### [Data section]

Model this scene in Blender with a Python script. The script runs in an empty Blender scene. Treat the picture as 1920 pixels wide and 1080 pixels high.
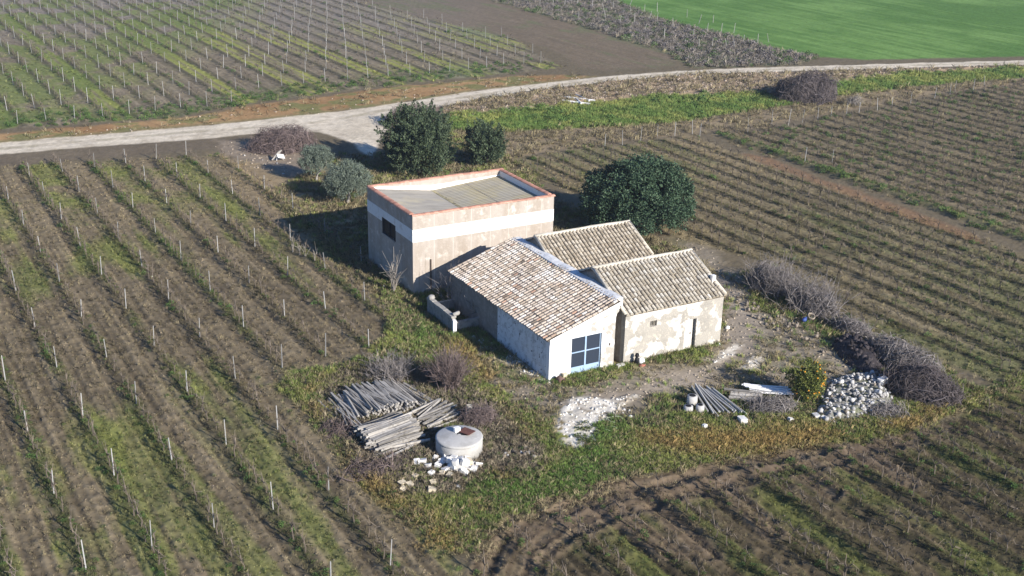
import bpy, math, random
import numpy as np
from mathutils import Vector, Matrix

# ------------------------------------------------------------------ camera, sky, sun, exposure
scene = bpy.context.scene
CAM = np.array([0.0, 0.0, 29.0033])
FWD = np.array([0.0, 0.9316727, -0.3632987])
RGT = np.array([0.9997516, 0.0080968, 0.0207640])
UPV = np.array([-0.0222868, 0.3632085, 0.9314413])
FPX = 2208.42
cam_data = bpy.data.cameras.new("camera")
cam = bpy.data.objects.new("camera", cam_data)
scene.collection.objects.link(cam)
scene.camera = cam
cam_data.sensor_width = 36.0
cam_data.lens = 36.0 * FPX / 1920.0
cam_data.clip_start = 0.5
cam_data.clip_end = 12000.0
cam.matrix_world = Matrix(((RGT[0], UPV[0], -FWD[0], CAM[0]), (RGT[1], UPV[1], -FWD[1], CAM[1]),
                           (RGT[2], UPV[2], -FWD[2], CAM[2]), (0, 0, 0, 1)))

SUN_EL = math.radians(24.4)
SUN_AZ = math.radians(-44.1)          # direction towards the sun, measured from +X
world = bpy.data.worlds.new("World")
scene.world = world
world.use_nodes = True
wn = world.node_tree
bg = wn.nodes["Background"]
sky = wn.nodes.new("ShaderNodeTexSky")
sky.sky_type = 'NISHITA'
sky.sun_disc = False
sky.sun_elevation = SUN_EL
sky.sun_rotation = math.pi / 2 - SUN_AZ
sky.altitude = 100
sky.ozone_density = 7.0
sky.air_density = 1.2
tn = wn.nodes.new("ShaderNodeMix"); tn.data_type = 'RGBA'; tn.blend_type = 'MULTIPLY'
tn.inputs[0].default_value = 1.0; tn.inputs[7].default_value = (0.80, 0.96, 1.18, 1)
wn.links.new(sky.outputs[0], tn.inputs[6]); wn.links.new(tn.outputs[2], bg.inputs[0])
bg.inputs[1].default_value = 0.076
sun_data = bpy.data.lights.new("sun", 'SUN')
sun_data.energy = 4.8
sun_data.angle = math.radians(0.5)
sun_data.color = (1.0, 0.935, 0.85)
sun = bpy.data.objects.new("sun", sun_data)
scene.collection.objects.link(sun)
sd = Vector((math.cos(SUN_EL) * math.cos(SUN_AZ), math.cos(SUN_EL) * math.sin(SUN_AZ), math.sin(SUN_EL)))
sun.rotation_euler = sd.to_track_quat('Z', 'Y').to_euler()
sun.location = (60, -20, 60)
scene.view_settings.view_transform = 'Standard'
scene.view_settings.look = 'None'
scene.view_settings.exposure = 0.70
scene.view_settings.gamma = 1.0
scene.view_settings.use_curve_mapping = False
scene.cycles.max_bounces = 5
scene.cycles.diffuse_bounces = 3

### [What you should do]
Your task is to return the lines above, from the first one up to and including the line containing "(RGT[2], UPV[2], -FWD[2], CAM[2]), (0, 0, 0, 1)))", minus any pictures.

### [Full solution]
Model this scene in Blender with a Python script. The script runs in an empty Blender scene. Treat the picture as 1920 pixels wide and 1080 pixels high.
import bpy, math, random
import numpy as np
from mathutils import Vector, Matrix

# ------------------------------------------------------------------ camera, sky, sun, exposure
scene = bpy.context.scene
CAM = np.array([0.0, 0.0, 29.0033])
FWD = np.array([0.0, 0.9316727, -0.3632987])
RGT = np.array([0.9997516, 0.0080968, 0.0207640])
UPV = np.array([-0.0222868, 0.3632085, 0.9314413])
FPX = 2208.42
cam_data = bpy.data.cameras.new("camera")
cam = bpy.data.objects.new("camera", cam_data)
scene.collection.objects.link(cam)
scene.camera = cam
cam_data.sensor_width = 36.0
cam_data.lens = 36.0 * FPX / 1920.0
cam_data.clip_start = 0.5
cam_data.clip_end = 12000.0
cam.matrix_world = Matrix(((RGT[0], UPV[0], -FWD[0], CAM[0]), (RGT[1], UPV[1], -FWD[1], CAM[1]),
                           (RGT[2], UPV[2], -FWD[2], CAM[2]), (0, 0, 0, 1)))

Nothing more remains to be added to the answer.